#### [EXERCISE DIRECTIONS]
Return, word for word, the lines from the line holding "by 1984 pixels." through the line holding "e[k] = e[k] + 1". Include both end lines and no others.

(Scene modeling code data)
— Start —

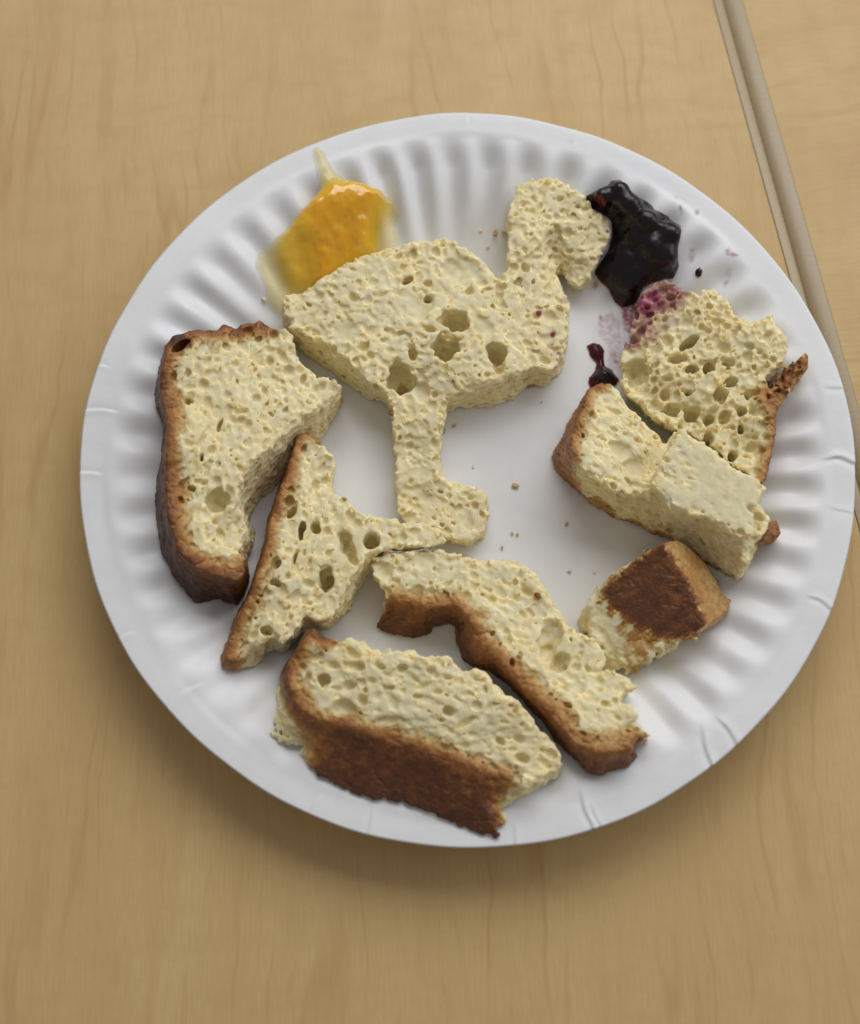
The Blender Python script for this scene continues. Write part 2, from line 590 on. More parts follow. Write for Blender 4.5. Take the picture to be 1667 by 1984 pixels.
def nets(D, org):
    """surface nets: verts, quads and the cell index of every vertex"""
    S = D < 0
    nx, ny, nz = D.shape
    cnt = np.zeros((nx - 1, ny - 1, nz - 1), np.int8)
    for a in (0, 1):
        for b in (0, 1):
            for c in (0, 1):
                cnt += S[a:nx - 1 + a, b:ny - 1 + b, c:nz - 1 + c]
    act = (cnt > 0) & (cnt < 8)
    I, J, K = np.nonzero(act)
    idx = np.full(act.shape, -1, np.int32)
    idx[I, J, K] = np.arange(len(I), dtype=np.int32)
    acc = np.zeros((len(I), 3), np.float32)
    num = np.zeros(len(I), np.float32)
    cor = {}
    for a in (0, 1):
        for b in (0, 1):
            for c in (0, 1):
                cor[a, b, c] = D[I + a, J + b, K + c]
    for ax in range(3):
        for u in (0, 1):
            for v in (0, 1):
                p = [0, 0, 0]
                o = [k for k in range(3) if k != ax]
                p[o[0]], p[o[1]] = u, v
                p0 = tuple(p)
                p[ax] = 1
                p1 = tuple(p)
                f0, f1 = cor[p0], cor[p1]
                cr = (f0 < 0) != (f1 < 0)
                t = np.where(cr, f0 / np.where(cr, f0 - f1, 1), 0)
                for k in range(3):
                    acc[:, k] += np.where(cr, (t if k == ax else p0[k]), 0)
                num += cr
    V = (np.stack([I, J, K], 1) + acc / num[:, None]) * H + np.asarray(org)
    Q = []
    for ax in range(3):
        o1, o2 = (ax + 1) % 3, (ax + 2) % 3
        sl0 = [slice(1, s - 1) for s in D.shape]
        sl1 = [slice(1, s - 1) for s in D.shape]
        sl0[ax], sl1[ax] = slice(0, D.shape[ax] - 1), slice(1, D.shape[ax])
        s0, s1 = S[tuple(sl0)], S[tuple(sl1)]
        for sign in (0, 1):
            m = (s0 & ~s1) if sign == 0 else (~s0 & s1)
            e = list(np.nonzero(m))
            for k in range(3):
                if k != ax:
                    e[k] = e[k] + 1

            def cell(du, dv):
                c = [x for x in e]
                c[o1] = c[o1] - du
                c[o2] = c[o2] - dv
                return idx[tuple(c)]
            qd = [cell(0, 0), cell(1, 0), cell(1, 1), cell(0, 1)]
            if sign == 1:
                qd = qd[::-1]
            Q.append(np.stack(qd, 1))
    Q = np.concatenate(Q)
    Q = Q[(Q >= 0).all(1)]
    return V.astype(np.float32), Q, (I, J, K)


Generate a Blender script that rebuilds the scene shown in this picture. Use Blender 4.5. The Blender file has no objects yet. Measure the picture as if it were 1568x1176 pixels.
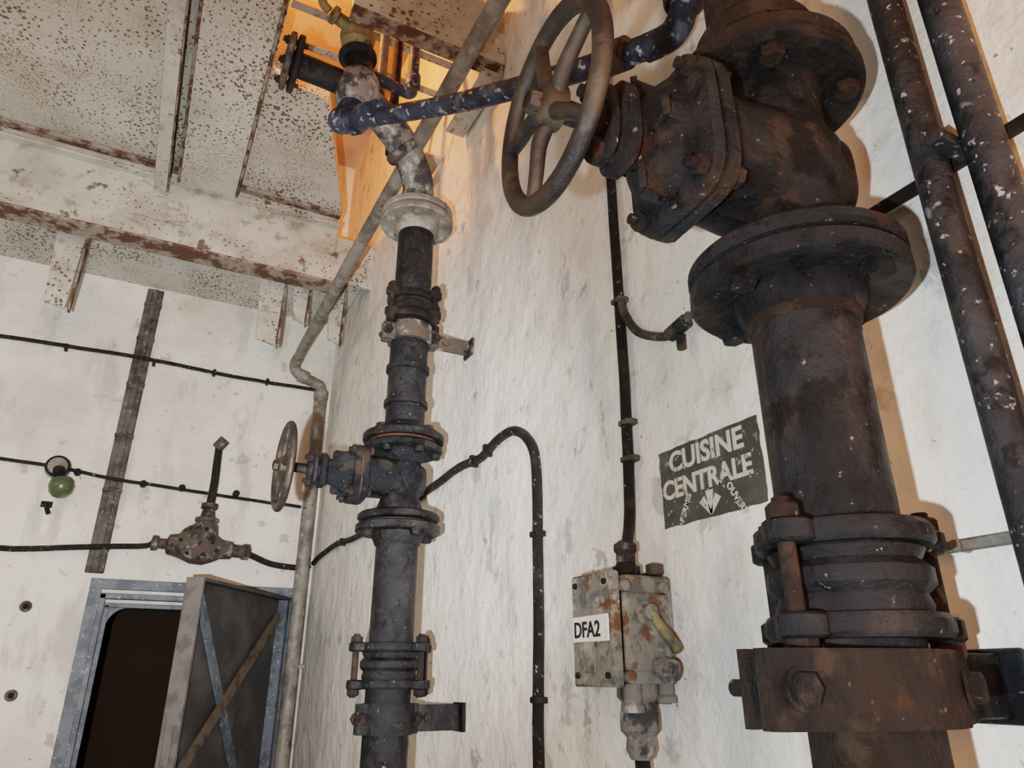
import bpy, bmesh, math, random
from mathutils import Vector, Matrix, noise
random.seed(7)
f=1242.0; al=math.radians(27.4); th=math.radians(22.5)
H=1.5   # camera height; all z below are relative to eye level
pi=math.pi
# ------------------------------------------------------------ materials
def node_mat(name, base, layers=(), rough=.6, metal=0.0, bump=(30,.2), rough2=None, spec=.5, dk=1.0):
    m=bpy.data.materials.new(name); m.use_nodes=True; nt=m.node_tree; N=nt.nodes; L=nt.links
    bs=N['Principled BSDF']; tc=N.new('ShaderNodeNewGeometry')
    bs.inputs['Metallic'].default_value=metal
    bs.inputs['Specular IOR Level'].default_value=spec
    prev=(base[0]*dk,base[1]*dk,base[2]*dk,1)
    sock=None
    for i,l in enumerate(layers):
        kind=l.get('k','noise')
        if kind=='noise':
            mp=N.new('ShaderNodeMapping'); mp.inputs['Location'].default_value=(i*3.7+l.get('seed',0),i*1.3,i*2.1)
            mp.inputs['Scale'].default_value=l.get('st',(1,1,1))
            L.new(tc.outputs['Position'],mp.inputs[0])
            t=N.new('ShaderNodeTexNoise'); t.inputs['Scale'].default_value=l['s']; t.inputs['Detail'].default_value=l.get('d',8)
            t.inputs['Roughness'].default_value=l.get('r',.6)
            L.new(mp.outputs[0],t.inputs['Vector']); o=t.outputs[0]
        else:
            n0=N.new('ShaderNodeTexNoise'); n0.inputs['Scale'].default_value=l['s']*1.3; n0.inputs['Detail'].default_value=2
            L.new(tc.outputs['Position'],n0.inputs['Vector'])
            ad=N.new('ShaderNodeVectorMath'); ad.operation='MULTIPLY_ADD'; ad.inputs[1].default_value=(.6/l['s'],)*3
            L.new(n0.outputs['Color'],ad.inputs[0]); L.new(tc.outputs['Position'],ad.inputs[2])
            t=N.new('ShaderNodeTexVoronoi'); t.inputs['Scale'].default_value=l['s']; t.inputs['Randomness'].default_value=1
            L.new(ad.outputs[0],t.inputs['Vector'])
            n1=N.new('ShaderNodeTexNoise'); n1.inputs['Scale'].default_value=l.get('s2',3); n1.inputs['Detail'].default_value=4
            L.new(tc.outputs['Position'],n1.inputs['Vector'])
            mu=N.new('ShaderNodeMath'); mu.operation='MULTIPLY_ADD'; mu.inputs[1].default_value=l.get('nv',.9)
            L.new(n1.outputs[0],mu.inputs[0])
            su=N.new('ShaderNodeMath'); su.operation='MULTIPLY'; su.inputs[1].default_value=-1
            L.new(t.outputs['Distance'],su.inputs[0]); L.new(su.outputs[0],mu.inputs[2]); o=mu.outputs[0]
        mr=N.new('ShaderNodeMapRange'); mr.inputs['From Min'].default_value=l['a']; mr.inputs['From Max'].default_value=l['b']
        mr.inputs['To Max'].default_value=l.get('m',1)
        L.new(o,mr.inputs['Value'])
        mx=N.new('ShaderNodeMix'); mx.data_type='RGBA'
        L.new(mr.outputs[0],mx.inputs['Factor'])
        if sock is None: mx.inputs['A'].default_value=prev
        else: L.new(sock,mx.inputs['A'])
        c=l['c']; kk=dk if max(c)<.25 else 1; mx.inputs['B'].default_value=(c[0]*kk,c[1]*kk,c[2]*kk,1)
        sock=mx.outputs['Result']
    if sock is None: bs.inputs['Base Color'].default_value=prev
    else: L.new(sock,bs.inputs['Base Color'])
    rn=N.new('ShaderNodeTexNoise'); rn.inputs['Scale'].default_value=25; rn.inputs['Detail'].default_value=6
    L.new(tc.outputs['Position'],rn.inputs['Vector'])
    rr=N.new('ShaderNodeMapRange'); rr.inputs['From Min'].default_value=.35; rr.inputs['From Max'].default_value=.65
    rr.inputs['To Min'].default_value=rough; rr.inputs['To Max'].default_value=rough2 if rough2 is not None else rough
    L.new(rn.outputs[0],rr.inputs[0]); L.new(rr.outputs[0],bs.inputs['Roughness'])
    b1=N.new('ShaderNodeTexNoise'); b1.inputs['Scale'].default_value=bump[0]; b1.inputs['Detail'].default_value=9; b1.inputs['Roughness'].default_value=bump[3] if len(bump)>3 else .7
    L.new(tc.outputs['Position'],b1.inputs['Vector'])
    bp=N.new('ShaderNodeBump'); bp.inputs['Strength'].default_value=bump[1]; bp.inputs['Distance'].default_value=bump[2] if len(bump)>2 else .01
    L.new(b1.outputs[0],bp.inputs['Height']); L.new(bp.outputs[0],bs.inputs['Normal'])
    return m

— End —
— Start —

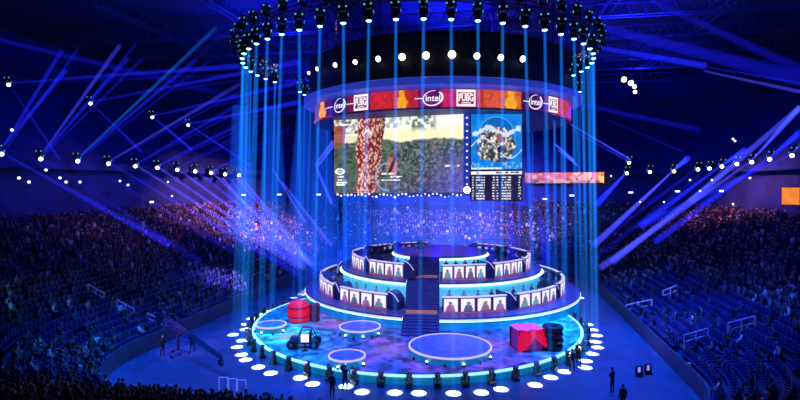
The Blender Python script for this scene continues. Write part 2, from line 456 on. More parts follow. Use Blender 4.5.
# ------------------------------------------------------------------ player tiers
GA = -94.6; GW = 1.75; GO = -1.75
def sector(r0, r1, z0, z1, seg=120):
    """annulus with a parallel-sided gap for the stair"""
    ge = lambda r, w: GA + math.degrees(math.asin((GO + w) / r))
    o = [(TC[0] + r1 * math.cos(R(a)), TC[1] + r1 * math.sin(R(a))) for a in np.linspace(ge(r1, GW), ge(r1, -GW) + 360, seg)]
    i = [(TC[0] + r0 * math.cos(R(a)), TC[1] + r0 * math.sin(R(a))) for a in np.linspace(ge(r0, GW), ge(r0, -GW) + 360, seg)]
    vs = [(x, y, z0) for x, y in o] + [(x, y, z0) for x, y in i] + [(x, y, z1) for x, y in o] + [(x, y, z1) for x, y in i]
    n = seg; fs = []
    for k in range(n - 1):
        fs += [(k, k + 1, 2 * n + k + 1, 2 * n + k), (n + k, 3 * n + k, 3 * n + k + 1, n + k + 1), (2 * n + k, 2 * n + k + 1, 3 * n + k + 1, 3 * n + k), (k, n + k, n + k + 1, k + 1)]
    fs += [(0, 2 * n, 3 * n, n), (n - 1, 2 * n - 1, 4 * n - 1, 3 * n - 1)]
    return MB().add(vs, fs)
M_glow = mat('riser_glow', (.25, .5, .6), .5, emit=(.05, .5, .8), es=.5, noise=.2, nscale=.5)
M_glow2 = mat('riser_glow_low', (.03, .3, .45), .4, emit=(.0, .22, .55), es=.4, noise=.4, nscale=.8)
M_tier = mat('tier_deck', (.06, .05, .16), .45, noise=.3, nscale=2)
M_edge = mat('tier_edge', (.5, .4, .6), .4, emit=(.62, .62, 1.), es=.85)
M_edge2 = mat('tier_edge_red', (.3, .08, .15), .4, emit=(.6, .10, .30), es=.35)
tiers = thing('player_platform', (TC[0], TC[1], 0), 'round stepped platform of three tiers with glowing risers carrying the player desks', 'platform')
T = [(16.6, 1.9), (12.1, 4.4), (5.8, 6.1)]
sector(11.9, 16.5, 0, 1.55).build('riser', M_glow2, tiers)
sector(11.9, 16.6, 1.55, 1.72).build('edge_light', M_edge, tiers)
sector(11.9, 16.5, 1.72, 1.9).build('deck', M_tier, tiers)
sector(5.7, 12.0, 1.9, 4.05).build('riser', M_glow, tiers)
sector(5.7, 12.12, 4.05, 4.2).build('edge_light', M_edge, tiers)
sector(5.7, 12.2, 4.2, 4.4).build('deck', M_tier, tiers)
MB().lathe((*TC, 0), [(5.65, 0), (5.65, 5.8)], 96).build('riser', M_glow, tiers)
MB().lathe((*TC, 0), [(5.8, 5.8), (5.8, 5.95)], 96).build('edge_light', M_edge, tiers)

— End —

#### [ANSWER TO THIS EXERCISE]
The Blender Python script for this scene continues. Write part 2, from line 590 on. More parts follow. Write for Blender 4.5. Take the picture to be 1667 by 1984 pixels.
def nets(D, org):
    """surface nets: verts, quads and the cell index of every vertex"""
    S = D < 0
    nx, ny, nz = D.shape
    cnt = np.zeros((nx - 1, ny - 1, nz - 1), np.int8)
    for a in (0, 1):
        for b in (0, 1):
            for c in (0, 1):
                cnt += S[a:nx - 1 + a, b:ny - 1 + b, c:nz - 1 + c]
    act = (cnt > 0) & (cnt < 8)
    I, J, K = np.nonzero(act)
    idx = np.full(act.shape, -1, np.int32)
    idx[I, J, K] = np.arange(len(I), dtype=np.int32)
    acc = np.zeros((len(I), 3), np.float32)
    num = np.zeros(len(I), np.float32)
    cor = {}
    for a in (0, 1):
        for b in (0, 1):
            for c in (0, 1):
                cor[a, b, c] = D[I + a, J + b, K + c]
    for ax in range(3):
        for u in (0, 1):
            for v in (0, 1):
                p = [0, 0, 0]
                o = [k for k in range(3) if k != ax]
                p[o[0]], p[o[1]] = u, v
                p0 = tuple(p)
                p[ax] = 1
                p1 = tuple(p)
                f0, f1 = cor[p0], cor[p1]
                cr = (f0 < 0) != (f1 < 0)
                t = np.where(cr, f0 / np.where(cr, f0 - f1, 1), 0)
                for k in range(3):
                    acc[:, k] += np.where(cr, (t if k == ax else p0[k]), 0)
                num += cr
    V = (np.stack([I, J, K], 1) + acc / num[:, None]) * H + np.asarray(org)
    Q = []
    for ax in range(3):
        o1, o2 = (ax + 1) % 3, (ax + 2) % 3
        sl0 = [slice(1, s - 1) for s in D.shape]
        sl1 = [slice(1, s - 1) for s in D.shape]
        sl0[ax], sl1[ax] = slice(0, D.shape[ax] - 1), slice(1, D.shape[ax])
        s0, s1 = S[tuple(sl0)], S[tuple(sl1)]
        for sign in (0, 1):
            m = (s0 & ~s1) if sign == 0 else (~s0 & s1)
            e = list(np.nonzero(m))
            for k in range(3):
                if k != ax:
                    e[k] = e[k] + 1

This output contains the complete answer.